Penceremde fotoğraflık bir kar görüntüsü. İçimde böyle sakin ve dingin görünse. Lakin görünmekle kalmasa, olsa. Hayata baktığımızda görüntüden ibaretiz, çoğu zaman; çoğumuz. Yokuz. Daha hiç doğmamışız. Olmayı becerememişiz. Gücümüz yok. Yeltenmiyoruz hatta. Hiç oralı olmadığımız, yeltenmediğimiz iç sularımız var, kuytularımızda. Açık tuzaklarımızda tutsağız, özgürüz diye bağırdığımız diyarlarda. Kendimizden dahi kaçtığımız gerçeklerimiz varken böylesine var oluş serüvenine atılmak anlamlı mı hiç düşünmeyeniz.Cioran, ‘Her bilinç tehlikeli ve sağlıksızdır. Tam bilinçlilik hiçliktir. Hayatım boyunca canım sıkıldı. Rus edebiyatı da bu can sıkıntısı etrafında döner. Sürekli hiçliktir bu.Can sıkıntısı zamana dayanır. zamanın yılgısına, zaman korkusuna, zamanın ifşasına, zamanın bilicine. (1) Zamanın bilincine sahip olmayanlar can sıkıntısı duymazlar.’ diyor. Tek ben değilmişim bunca sıkılan dedirtiyor bu sözler ve Cioran’ı tanıdığım için şu karanlıkta şükrediyorum.
‘İğrenç yön gizlenendir’ diyor ve devam ediyor; ‘ Çünkü onlar sadece yüzeyi yansıtırlar. Önemli olan varlıkların iç sesidir. Bir varlığın gizini oluşturan şeyi olduğu gibi bilemeyiz.

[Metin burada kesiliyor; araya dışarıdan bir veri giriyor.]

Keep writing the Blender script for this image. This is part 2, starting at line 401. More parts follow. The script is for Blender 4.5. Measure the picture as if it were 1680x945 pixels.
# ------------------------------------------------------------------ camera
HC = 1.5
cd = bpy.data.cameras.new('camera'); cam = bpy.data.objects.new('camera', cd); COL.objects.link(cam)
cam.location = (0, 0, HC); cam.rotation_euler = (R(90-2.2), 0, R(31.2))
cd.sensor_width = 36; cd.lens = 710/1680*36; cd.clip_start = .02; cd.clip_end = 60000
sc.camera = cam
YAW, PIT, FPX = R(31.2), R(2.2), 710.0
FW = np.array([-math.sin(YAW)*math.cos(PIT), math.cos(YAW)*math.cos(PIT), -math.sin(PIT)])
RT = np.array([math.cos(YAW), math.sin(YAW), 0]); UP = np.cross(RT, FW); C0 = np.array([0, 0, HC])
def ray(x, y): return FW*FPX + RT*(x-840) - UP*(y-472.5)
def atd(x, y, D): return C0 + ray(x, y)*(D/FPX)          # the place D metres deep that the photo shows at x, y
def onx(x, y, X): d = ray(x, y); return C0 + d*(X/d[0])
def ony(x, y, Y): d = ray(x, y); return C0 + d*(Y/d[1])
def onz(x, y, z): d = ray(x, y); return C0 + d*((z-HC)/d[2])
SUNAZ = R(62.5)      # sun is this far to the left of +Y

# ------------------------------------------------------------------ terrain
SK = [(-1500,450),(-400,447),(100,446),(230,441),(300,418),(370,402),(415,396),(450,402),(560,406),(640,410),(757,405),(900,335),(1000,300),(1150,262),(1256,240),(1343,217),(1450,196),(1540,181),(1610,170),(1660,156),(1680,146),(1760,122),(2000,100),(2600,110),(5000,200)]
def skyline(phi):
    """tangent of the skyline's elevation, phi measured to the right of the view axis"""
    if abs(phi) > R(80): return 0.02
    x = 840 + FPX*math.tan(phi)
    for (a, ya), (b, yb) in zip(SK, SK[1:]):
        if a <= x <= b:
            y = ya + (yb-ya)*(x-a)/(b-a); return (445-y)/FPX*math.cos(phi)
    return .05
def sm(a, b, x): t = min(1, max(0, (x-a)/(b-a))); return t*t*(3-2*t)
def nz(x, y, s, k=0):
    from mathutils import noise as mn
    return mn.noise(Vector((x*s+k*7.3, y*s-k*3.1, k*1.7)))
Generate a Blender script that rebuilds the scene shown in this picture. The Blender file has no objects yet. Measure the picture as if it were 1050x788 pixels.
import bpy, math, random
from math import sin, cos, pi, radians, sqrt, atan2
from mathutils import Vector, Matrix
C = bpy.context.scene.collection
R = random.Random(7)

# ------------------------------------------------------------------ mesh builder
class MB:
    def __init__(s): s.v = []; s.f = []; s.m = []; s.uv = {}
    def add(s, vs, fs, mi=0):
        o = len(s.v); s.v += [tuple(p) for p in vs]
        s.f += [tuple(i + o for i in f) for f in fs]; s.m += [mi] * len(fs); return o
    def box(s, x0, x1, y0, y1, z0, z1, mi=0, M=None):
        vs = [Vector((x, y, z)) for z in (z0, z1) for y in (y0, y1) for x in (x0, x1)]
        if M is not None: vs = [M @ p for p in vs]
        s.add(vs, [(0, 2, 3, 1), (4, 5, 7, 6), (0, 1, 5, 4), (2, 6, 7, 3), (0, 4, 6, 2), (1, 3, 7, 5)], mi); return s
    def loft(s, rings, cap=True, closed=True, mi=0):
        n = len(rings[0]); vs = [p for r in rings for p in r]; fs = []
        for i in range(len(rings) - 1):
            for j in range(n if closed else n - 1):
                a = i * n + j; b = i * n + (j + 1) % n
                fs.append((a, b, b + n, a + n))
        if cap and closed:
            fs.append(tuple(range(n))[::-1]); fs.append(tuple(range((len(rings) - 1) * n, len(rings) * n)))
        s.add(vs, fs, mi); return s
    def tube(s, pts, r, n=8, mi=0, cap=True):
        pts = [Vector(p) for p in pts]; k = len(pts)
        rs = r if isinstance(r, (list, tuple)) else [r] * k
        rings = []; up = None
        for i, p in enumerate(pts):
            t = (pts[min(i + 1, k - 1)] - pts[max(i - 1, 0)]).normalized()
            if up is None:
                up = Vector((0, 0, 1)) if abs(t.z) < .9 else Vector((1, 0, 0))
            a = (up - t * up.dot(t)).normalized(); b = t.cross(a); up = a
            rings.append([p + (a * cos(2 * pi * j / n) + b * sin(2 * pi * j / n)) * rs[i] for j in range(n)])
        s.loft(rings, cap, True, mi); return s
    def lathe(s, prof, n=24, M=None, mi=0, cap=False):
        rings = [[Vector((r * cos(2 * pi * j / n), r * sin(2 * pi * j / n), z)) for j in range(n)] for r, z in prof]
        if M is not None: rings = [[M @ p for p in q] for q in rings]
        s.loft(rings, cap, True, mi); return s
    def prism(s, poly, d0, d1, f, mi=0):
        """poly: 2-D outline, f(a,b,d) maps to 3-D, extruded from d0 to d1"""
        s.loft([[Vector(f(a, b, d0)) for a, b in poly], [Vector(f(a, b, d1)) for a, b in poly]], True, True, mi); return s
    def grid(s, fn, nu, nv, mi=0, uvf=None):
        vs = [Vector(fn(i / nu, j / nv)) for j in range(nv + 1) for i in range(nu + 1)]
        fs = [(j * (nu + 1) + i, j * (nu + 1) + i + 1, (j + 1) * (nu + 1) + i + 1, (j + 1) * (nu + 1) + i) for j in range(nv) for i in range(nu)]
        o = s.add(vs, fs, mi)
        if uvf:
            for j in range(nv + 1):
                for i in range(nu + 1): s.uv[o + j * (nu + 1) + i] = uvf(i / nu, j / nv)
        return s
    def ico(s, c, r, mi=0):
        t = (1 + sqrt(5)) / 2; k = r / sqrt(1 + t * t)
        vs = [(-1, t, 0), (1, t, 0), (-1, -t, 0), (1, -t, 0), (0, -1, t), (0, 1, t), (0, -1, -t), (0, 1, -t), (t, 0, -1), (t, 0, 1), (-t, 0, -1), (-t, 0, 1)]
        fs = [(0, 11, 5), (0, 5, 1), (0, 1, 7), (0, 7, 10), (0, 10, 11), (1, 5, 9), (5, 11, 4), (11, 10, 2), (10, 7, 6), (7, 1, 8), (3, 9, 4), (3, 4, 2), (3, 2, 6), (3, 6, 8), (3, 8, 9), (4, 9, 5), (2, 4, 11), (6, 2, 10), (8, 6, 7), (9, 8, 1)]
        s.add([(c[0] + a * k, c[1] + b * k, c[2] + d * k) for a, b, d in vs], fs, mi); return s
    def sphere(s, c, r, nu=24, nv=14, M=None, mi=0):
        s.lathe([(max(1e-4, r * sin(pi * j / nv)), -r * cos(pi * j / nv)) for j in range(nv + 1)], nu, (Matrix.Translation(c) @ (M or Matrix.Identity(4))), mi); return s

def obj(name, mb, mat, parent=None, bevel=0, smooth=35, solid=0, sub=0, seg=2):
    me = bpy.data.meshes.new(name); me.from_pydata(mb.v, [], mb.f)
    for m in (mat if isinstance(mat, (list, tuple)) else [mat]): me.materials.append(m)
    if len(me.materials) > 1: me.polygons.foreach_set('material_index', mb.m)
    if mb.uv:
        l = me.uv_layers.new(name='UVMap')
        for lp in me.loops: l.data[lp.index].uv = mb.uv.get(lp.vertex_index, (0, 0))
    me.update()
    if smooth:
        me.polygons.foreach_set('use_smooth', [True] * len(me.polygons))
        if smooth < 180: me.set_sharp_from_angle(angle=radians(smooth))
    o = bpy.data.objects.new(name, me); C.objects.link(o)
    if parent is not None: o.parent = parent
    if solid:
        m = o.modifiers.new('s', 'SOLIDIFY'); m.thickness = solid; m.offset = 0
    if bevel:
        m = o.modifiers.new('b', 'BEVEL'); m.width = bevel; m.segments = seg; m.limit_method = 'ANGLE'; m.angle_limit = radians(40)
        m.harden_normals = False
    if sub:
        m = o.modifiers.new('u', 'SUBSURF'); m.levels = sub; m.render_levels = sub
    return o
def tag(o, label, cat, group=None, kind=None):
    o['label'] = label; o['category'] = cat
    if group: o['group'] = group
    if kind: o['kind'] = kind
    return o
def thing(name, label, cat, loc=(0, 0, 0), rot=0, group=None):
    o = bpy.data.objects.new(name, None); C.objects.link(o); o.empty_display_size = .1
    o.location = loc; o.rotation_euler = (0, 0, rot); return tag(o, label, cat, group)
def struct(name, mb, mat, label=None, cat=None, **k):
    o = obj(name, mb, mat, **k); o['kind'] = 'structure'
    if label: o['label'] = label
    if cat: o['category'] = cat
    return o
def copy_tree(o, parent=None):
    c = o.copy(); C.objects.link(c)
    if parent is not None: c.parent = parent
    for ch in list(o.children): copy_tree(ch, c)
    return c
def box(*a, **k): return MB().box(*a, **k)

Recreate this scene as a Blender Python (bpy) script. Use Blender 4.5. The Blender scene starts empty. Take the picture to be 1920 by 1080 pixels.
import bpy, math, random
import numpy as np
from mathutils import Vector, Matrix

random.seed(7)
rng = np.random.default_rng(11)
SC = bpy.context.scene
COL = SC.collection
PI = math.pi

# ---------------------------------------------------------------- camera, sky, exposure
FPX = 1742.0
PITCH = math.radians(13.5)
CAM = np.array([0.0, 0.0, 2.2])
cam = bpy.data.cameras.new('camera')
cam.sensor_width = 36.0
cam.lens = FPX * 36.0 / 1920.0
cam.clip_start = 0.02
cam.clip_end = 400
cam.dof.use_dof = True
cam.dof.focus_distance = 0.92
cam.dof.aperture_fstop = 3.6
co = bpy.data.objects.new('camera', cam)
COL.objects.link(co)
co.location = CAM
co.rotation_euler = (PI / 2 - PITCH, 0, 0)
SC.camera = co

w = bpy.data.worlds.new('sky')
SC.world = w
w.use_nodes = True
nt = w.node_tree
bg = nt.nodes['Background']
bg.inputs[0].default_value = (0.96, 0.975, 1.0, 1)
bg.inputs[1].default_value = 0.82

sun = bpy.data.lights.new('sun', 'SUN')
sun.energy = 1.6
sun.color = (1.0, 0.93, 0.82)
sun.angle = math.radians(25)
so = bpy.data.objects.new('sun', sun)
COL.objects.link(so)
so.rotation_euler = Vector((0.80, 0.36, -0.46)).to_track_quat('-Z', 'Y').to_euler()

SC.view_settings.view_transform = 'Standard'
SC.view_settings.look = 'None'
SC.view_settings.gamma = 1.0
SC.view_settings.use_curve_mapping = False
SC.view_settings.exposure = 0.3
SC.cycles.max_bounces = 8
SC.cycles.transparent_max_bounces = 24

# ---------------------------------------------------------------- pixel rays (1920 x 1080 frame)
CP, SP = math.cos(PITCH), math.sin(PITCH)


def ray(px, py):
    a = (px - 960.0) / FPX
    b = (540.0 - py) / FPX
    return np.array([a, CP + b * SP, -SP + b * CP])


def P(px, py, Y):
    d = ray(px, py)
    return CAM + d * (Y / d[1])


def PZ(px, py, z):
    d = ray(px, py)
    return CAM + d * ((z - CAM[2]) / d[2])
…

Kimi karşılaşmalar vardır diyor: ‘Hani karşılaşır karşılaşmaz konuşursunuz saatlerce ama sonra akılda hiçbir iz kalmaz.’ Bazı karşılaşmalarda allak bullak eder. Saatler sonrasını bırakın yıllar sonrasında dahi sallar insanı. Hatta hayatın inşasını yeniden kurar, sorgular.Sözcükler de böyledir. Kimileri sallar, kimileri sessizce süzülür sadece. Ben de bir sözcüğüm ve sadece o kadarım der gibidirler. İnsanlar da böyledir. İz üzerine iz kazıyanlardan ziyade, iz bırakmamak için üstad olmuş olanlarla doludur şu efsane dünya…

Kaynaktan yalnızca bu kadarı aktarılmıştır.